Nun müssen wir die Zahl der Junge-Junge-Fälle nur noch durch die Gesamtzahl der möglichen Kombinationen teilen. Als Lösung erhalten wir:

(7+6)/(13+14) = 13/27

In Internetforen wird das Problem übrigens ähnlich kontrovers diskutiert wie einst das Quizrätsel mit den beiden Ziegen. Keith Devlin von der Stanford-Universität sagt: "Wenn Sie immer noch daran zweifeln, dann trösten Sie sich damit, dass Sie nicht allein sind." Mancher orakelt, die Wahrscheinlichkeitsrechnung stoße bei der Dienstags-Jungen-Aufgabe an ihre Grenzen. Denn wenn die bloße Angabe eines Wochentags das Ergebnis einer Rechnung von 1/3 zu 13/27 ändert, kann man dann den Berechnungen überhaupt noch trauen?

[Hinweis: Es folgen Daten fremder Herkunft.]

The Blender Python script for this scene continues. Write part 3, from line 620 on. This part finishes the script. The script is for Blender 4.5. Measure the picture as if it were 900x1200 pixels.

"Ich glaube, dass die Wahrscheinlichkeitsrechnung das richtige Werkzeug zum Lösen solcher Probleme ist", sagt Andrew Gelman , Statistikprofessor von der Columbia-Universität in New York. Wie oft aber derart knifflige Aufgaben im realen Leben auftauchen, könne er nicht sagen. Was fast schon beruhigend klingt.

Womöglich ist unser Leben ja gar nicht so verzwickt wie jene Rätsel, die sich Mathematiker ausdenken.